6. Stressszenarien und Risikosteuerung
Eine wesentliche Ergänzung zur LaR-Berechnung ist die Durchführung von Stresstests, um zu überprüfen, wie widerstandsfähig ein KMU gegenüber extremen Liquiditätsschwankungen ist. Dabei werden verschiedene Szenarien durchgespielt:
- Best-Case-Szenario: Höhere als erwartete Einnahmen und stabile Kostenstrukturen führen zu keinem Liquiditätsengpass.
- Baseline-Szenario: Durchschnittliche Einnahmen und Kosten entsprechen der historischen Entwicklung.
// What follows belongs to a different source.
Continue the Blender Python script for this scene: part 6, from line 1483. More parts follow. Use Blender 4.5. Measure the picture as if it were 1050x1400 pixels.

- Worst-Case-Szenario: Plötzlicher Umsatzrückgang, Zahlungsausfälle oder unerwartete hohe Ausgaben führen zu einem kurzfristigen Liquiditätsproblem.
Durch die Analyse dieser Szenarien kann ein Unternehmen frühzeitig Strategien entwickeln, um im Worst-Case handlungsfähig zu bleiben. Mögliche Maßnahmen sind:
- Erhöhung der Liquiditätsreserve: Aufbau eines finanziellen Puffers, der kurzfristige Engpässe abfedert.
- Diversifikation der Finanzierung: Nutzung alternativer Finanzierungsquellen wie Factoring oder Crowdfunding.
- Optimierung des Forderungsmanagements: Kürzere Zahlungsziele für Kunden und konsequentes Mahnwesen.
7. Integration von LaR in die Unternehmenssteuerung
Um den Nutzen des LaR für KMU zu maximieren, sollte das Konzept eng in bestehende Liquiditätsmanagement-Tools eingebunden werden. Wichtige Bestandteile sind:
- Tägliche Liquiditätsübersicht: Kontinuierliche Erfassung von Ein- und Auszahlungen zur Identifikation von Schwankungen.
- Monatliche LaR-Berichte: Auswertung der historischen Zahlungsströme und Berechnung des maximalen Liquiditätsrisikos.
- Frühwarnsysteme: Automatische Benachrichtigungen bei Abweichungen von den erwarteten Zahlungsströmen.

Durch die regelmäßige Aktualisierung der Daten und die Einbindung in die Entscheidungsprozesse können KMU frühzeitig auf Risiken reagieren und ihre finanzielle Stabilität verbessern.
8. Kritische Bewertung und Herausforderungen
Obwohl LaR ein wertvolles Instrument für das Liquiditätsrisikomanagement in KMU sein kann, gibt es einige Herausforderungen:
- Datenverfügbarkeit: Viele KMU verfügen nicht über eine ausreichende Datenhistorie, um verlässliche Wahrscheinlichkeitsverteilungen zu erstellen.
- Modellannahmen: Parametrische Ansätze wie die Normalverteilungsannahme können in der Praxis nicht immer zutreffen.
- Dynamische Marktbedingungen: Unvorhersehbare wirtschaftliche Entwicklungen (z. B. Krisen, Zinserhöhungen) können die Prognosen ungenau machen.
Trotz dieser Herausforderungen bietet LaR eine strukturierte Herangehensweise, um Liquiditätsrisiken systematisch zu quantifizieren und präventive Maßnahmen zu ergreifen.
Fazit
Die Anwendung des Liquidity at Risk (LaR)-Ansatzes auf KMU bietet einen innovativen und datenbasierten Ansatz, um Liquiditätsengpässe frühzeitig zu erkennen und gezielt zu steuern. Durch die Trennung deterministischer und stochastischer Zahlungsströme, die Nutzung historischer Daten und die Durchführung von Stresstests können KMU ihre Finanzplanung optimieren und sich gegen unerwartete Zahlungsausfälle absichern.
Die praktische Umsetzung erfordert jedoch eine solide Datenbasis und eine enge Integration in bestehende Liquiditätssteuerungsprozesse. Unternehmen, die LaR erfolgreich implementieren, können langfristig von einer stabileren Finanzstruktur profitieren und ihre Wettbewerbsfähigkeit steigern.